*YOUR TASK*: Can you reproduce the data beneath, keeping every line exact?

*DATA LINES*:
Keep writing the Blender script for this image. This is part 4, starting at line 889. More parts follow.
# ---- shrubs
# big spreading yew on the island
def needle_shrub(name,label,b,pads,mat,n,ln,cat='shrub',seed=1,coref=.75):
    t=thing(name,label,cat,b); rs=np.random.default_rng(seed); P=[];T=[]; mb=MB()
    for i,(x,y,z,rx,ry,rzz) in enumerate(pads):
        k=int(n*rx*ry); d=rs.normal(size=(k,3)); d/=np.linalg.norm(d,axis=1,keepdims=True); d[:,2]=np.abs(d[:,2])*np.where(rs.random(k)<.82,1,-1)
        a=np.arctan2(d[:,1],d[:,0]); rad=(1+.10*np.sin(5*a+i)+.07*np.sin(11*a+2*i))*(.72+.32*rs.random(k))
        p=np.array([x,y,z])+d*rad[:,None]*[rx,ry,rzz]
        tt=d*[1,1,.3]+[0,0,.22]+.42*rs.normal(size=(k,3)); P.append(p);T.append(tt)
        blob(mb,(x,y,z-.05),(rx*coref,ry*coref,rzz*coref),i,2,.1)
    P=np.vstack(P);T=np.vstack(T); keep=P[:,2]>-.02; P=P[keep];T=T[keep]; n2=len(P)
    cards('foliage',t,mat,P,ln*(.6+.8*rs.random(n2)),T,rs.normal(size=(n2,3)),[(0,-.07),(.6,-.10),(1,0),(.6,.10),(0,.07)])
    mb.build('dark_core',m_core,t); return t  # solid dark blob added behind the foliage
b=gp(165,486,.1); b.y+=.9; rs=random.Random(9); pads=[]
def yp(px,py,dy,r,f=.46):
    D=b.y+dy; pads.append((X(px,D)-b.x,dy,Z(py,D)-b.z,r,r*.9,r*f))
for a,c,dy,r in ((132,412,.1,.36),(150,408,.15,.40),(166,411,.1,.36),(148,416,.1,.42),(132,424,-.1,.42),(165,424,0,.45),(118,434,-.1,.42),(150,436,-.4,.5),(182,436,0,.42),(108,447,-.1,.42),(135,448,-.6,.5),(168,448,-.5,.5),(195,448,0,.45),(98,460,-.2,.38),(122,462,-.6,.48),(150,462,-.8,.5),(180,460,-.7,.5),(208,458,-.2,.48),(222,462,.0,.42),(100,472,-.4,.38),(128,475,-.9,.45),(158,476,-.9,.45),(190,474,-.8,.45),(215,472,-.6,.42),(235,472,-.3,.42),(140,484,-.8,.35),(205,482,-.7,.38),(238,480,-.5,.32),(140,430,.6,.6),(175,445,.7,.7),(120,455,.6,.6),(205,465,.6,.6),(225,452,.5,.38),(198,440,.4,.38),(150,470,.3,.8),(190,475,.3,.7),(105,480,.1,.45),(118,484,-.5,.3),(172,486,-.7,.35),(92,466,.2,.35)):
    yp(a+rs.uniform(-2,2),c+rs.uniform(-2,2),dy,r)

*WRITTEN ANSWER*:
Keep writing the Blender script for this image. This is part 4, starting at line 889. More parts follow.
# ---- shrubs
# big spreading yew on the island
def needle_shrub(name,label,b,pads,mat,n,ln,cat='shrub',seed=1,coref=.75):
    t=thing(name,label,cat,b); rs=np.random.default_rng(seed); P=[];T=[]; mb=MB()
    for i,(x,y,z,rx,ry,rzz) in enumerate(pads):
        k=int(n*rx*ry); d=rs.normal(size=(k,3)); d/=np.linalg.norm(d,axis=1,keepdims=True); d[:,2]=np.abs(d[:,2])*np.where(rs.random(k)<.82,1,-1)
        a=np.arctan2(d[:,1],d[:,0]); rad=(1+.10*np.sin(5*a+i)+.07*np.sin(11*a+2*i))*(.72+.32*rs.random(k))
        p=np.array([x,y,z])+d*rad[:,None]*[rx,ry,rzz]
        tt=d*[1,1,.3]+[0,0,.22]+.42*rs.normal(size=(k,3)); P.append(p);T.append(tt)
        blob(mb,(x,y,z-.05),(rx*coref,ry*coref,rzz*coref),i,2,.1)
    P=np.vstack(P);T=np.vstack(T); keep=P[:,2]>-.02; P=P[keep];T=T[keep]; n2=len(P)
    cards('foliage',t,mat,P,ln*(.6+.8*rs.random(n2)),T,rs.normal(size=(n2,3)),[(0,-.07),(.6,-.10),(1,0),(.6,.10),(0,.07)])
    mb.build('dark_core',m_core,t); return t  # solid dark blob added behind the foliage
b=gp(165,486,.1); b.y+=.9; rs=random.Random(9); pads=[]
def yp(px,py,dy,r,f=.46):
    D=b.y+dy; pads.append((X(px,D)-b.x,dy,Z(py,D)-b.z,r,r*.9,r*f))
for a,c,dy,r in ((132,412,.1,.36),(150,408,.15,.40),(166,411,.1,.36),(148,416,.1,.42),(132,424,-.1,.42),(165,424,0,.45),(118,434,-.1,.42),(150,436,-.4,.5),(182,436,0,.42),(108,447,-.1,.42),(135,448,-.6,.5),(168,448,-.5,.5),(195,448,0,.45),(98,460,-.2,.38),(122,462,-.6,.48),(150,462,-.8,.5),(180,460,-.7,.5),(208,458,-.2,.48),(222,462,.0,.42),(100,472,-.4,.38),(128,475,-.9,.45),(158,476,-.9,.45),(190,474,-.8,.45),(215,472,-.6,.42),(235,472,-.3,.42),(140,484,-.8,.35),(205,482,-.7,.38),(238,480,-.5,.32),(140,430,.6,.6),(175,445,.7,.7),(120,455,.6,.6),(205,465,.6,.6),(225,452,.5,.38),(198,440,.4,.38),(150,470,.3,.8),(190,475,.3,.7),(105,480,.1,.45),(118,484,-.5,.3),(172,486,-.7,.35),(92,466,.2,.35)):
    yp(a+rs.uniform(-2,2),c+rs.uniform(-2,2),dy,r)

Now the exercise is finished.